「若い選手から学ぶこともある」“40歳のチャレンジャー”川島永嗣は新天地ジュビロに何をもたらすか「ピッチの中では厳しく、外ではみんなと笑顔で」

2024年02月09日 河治良幸

映像収録の全てに川島の名前

14年ぶりのJリーグ復帰。磐田で川島はどんなプレーを見せるか注目だ。写真:金子拓弥(サッカーダイジェスト写真部)

 川島永嗣のジュビロ磐田への加入がリリースされたのは、1月12日だった。翌日に行なわれた新体制発表、その席には川島もいた。公式会見の後、テレビやラジオの映像収録とペン記者の囲み取材の場がセッティングされているが、映像収録の全てに川島の名前がある。その表を改めて川島に見せると「おお、そうなんですね」と少し驚いていたが、注目の的になることは予想できた。

 川島が磐田のオファーを承諾した背景には間違いなく、クラブの環境があるだろう。元日本代表コーチである横内昭展監督が率いており、藤田俊哉スポーツダイレクター、そして川島にとって日本代表の偉大な先輩であり、ポジションを争ったこともある川口能活コーチがいる。そうした環境で新たな挑戦を迎えるが、川島本人は日本に帰ってきたというより、磐田というクラブに来た感覚だそうだ。

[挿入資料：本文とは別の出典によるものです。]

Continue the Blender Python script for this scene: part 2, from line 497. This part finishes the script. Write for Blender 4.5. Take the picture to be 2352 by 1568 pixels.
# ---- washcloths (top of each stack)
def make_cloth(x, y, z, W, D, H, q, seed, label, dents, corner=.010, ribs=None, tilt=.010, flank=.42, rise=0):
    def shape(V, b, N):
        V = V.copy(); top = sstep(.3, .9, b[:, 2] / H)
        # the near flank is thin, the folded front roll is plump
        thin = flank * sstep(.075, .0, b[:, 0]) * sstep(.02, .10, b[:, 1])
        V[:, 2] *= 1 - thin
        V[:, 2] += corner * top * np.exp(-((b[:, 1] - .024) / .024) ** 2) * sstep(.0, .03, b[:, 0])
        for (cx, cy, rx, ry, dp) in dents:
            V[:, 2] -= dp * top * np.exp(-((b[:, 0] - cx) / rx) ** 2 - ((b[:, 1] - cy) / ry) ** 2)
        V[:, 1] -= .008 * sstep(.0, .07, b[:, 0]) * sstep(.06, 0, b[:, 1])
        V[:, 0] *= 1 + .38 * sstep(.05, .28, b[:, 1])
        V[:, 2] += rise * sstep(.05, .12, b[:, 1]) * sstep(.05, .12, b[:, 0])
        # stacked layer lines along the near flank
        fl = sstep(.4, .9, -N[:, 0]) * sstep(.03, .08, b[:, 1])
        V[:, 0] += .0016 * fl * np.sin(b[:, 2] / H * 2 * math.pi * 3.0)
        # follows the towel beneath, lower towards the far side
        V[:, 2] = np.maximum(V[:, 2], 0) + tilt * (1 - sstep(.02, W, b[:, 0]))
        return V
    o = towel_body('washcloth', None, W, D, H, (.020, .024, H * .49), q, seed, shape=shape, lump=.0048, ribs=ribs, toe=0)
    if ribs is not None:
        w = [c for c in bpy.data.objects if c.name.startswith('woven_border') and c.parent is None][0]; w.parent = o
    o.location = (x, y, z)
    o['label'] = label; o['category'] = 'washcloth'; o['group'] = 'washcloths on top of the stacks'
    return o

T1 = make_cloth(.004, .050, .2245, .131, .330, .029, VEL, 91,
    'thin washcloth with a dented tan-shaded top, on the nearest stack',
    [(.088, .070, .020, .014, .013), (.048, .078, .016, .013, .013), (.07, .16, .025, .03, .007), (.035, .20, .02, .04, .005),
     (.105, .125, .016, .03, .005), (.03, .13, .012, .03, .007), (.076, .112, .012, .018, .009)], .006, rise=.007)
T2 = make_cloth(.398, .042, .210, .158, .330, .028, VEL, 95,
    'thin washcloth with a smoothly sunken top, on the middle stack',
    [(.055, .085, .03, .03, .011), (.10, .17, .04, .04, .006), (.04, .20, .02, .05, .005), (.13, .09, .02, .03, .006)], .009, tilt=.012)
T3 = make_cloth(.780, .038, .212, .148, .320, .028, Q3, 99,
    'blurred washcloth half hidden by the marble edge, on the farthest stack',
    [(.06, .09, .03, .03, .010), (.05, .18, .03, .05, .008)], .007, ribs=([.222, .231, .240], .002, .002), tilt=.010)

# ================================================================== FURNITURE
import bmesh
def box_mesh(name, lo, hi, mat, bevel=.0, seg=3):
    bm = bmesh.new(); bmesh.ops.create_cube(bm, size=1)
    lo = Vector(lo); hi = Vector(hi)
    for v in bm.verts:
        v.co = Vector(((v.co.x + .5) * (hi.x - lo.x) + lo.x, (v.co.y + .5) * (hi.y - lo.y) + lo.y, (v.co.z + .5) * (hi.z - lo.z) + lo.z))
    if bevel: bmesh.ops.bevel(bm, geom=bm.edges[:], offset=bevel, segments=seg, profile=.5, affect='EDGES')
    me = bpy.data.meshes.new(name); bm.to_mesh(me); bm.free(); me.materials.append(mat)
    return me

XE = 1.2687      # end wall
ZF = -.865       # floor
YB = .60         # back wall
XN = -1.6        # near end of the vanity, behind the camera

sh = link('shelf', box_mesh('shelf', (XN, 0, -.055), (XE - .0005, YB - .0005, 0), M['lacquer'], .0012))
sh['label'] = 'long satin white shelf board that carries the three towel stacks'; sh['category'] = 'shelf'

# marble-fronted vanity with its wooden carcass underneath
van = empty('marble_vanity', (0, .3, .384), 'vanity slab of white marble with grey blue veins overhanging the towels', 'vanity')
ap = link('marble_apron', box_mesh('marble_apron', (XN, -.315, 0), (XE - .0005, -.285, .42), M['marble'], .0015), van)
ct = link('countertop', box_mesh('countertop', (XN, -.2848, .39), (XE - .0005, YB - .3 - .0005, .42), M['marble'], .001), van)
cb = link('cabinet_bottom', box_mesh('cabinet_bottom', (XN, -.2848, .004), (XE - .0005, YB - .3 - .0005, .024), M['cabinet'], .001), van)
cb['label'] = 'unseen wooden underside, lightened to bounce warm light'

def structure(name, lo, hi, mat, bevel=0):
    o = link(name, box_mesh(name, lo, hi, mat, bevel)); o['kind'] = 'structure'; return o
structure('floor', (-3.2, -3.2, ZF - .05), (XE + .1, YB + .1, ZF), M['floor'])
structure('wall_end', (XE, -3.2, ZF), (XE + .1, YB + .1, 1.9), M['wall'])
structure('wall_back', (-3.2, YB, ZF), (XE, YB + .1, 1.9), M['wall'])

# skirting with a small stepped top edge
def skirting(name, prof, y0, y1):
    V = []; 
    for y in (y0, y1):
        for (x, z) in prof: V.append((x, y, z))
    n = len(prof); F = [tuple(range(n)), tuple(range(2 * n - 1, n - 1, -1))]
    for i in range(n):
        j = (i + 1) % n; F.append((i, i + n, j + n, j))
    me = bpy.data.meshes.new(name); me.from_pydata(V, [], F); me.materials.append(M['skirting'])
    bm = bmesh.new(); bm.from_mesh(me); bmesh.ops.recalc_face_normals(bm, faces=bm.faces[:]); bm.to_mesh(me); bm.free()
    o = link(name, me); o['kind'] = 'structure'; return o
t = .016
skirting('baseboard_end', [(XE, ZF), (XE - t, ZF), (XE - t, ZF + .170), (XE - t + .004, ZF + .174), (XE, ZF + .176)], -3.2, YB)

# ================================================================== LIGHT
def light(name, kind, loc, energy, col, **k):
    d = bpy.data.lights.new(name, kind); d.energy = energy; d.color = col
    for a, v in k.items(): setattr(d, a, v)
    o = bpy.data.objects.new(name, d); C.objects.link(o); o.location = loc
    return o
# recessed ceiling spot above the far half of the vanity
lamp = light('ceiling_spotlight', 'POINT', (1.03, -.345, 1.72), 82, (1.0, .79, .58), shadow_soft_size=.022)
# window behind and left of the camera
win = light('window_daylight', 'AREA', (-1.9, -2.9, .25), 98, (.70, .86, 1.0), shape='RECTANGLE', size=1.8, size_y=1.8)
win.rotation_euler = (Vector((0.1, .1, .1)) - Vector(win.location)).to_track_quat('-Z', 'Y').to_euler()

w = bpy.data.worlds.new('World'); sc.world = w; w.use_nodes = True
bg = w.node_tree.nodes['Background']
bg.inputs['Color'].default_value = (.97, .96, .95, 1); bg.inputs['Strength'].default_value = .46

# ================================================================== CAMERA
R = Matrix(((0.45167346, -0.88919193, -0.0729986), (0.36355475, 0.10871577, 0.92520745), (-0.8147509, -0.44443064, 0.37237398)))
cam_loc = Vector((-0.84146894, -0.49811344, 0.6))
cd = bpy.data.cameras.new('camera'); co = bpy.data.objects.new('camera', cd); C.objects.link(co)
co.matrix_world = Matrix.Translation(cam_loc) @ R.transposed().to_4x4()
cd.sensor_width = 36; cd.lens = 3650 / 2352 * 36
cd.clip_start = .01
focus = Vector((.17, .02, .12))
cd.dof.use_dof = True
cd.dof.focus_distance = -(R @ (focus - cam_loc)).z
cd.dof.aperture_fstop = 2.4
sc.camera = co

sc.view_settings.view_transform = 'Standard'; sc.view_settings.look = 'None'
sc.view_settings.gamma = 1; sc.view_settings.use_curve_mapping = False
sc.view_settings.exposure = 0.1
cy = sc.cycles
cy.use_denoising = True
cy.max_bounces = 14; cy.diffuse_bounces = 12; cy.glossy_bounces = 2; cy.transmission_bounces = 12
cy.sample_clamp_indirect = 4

「僕はかなりマイペースで、自分のキャリアをやってきているので。実際に自分が40になってみて、まだまだやらなければいけないことがあるなっていうふうに正直、思っているのが現状です。ヨーロッパでやっているなかでも、毎年毎年、自分は成長したいと思っていましたし、厳しい環境でも、それは変わらなかった」

 そう語る川島のスタンスは、磐田に来ても変わっていない。1人のGKとして競争に身を投じるなかで、自分が年長者だとか、W杯を4回経験した選手だとか、そういったものは関係ないというのが川島の流儀であり、それはクラブだろうと代表だろうと変わらないものだ。その一方で、磐田というクラブに呼ばれた意味というのも自覚している。

「やっぱりこういう形で来ると、いろんな経験を伝えるとかと言われますけど、経験というのは話して伝わるものでもないですし、やはり実際に感じることが一番だと思うので。僕自身、何かを教えるとか、伝えることができるかどうか分からないですけど、自分自身が若い選手から学ぶことも多くあります。そこはもうお互い切磋琢磨しながら、ね。チームの中で成長していければいい」
 
 新体制発表の翌日に行なわれた今年の初練習で、さっそくストレッチから、同じ新加入で20歳の西久保駿介と談笑する姿があった。そうした川島の振る舞いを見ても、遠藤保仁や大津祐樹が現役引退で抜けた磐田で果たしていく役割は大きそうだ。若い選手たちとも年齢に関係なく気さくにコミュニケーションを取りたいようだが、さすがに「話しかけづらいんじゃないですかね」と笑いながら言う。

「分からないですけど、自分からいかないと...かなあと思います」

 ただ実際、ポジションに関係なく川島から話を聞きたいという選手は多いだろう。唯一の高卒ルーキーでもある朴勢己は「(話を聞きたいのは)やっぱり川島選手です。今までの経験だったり、恐れ多いですけど、どんどん聞いていきたい」と語る。

 選手としてチャレンジする気持ちに年齢は関係ないが、そうした若い選手たちに伝えていけるものは多いだろう。ただ、川島も言う通り、言葉よりも振る舞いで示していくことも多いはずだ。